The guy you used to know about but forgot about but you should know about again: Adam Griffith, PK, Alabama. Remember the guy who used to miss more field goals than he made? Remember the guy who started this year 0-for-4 and 6-for-12? Remember the guy who shorted the long field goal at Auburn that turned into Kick Six, perhaps the most notorious game-ending regular-season play in college football history? Well, he's also the guy who finished the year 17-of-20, executed the gutsiest pop-fly onside kick of all time, and just announced he would return to Tuscaloosa for a fifth season. Not bad for a former orphan who was wandering the streets of Poland drinking and smoking when he was still in grade school.

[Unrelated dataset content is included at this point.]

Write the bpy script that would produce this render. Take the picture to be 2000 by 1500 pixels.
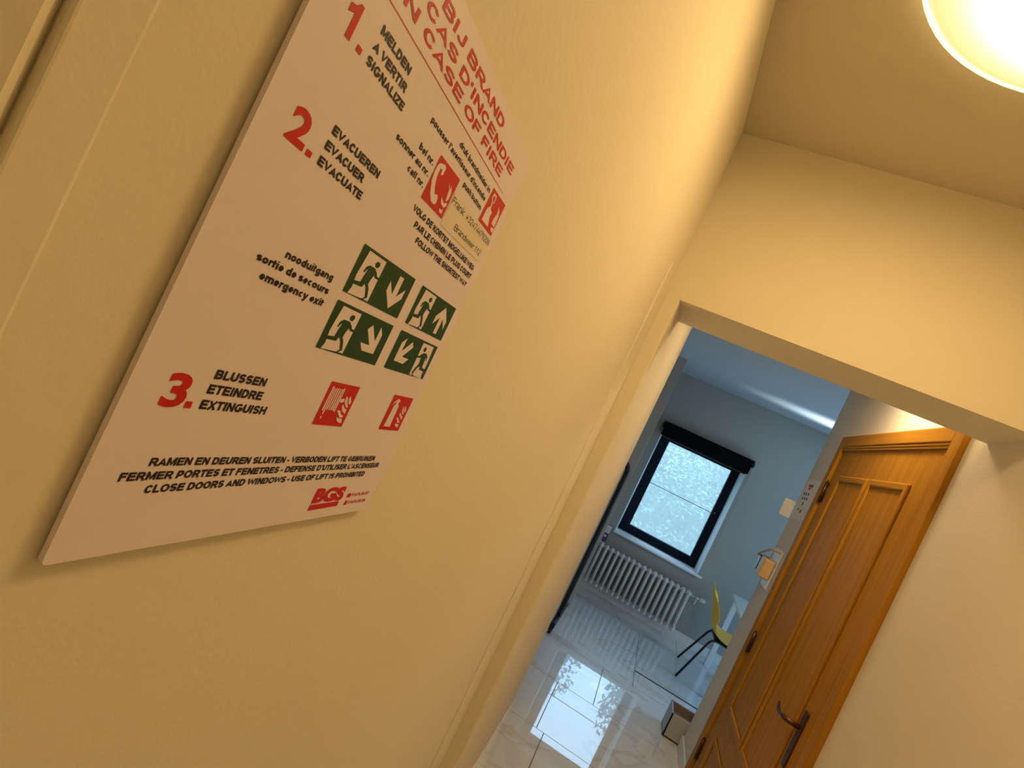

Extra Point: I told this story on the weekday finale of our Championship Drive podcast, but I'll tell it again here. On my flight home from Phoenix the morning after the national title game, I found myself seated next to a still-drunk Alabama fan. As we sat and watched others board the plane, he suddenly sat straight up in his seat and said to me, "Aw hell, look bud, Pat Summerall is getting on the plane!" I replied, "No, that's not Pat Summerall." He dismissively responded, "Oh hell yeah it is. From TV, you know, with John Madden?" I tried again. "Seriously, dude, it's not Pat Summerall." He tried again. "You're wrong. I'm gonna ask him if he's Pat Summerall ... Hey dude, you're Pat Summerall aren't you?!" The gentleman, who did indeed slightly resemble Pat Summerall, politely joked, "I hope not. Pat Summerall is dead." Buzzed Bama guy now turned to look directly at me, like three inches from my face, as the gray-haired gentleman moved along to his seat. "F--- you, Mr. Know-It-All, I know that was Pat Summerall."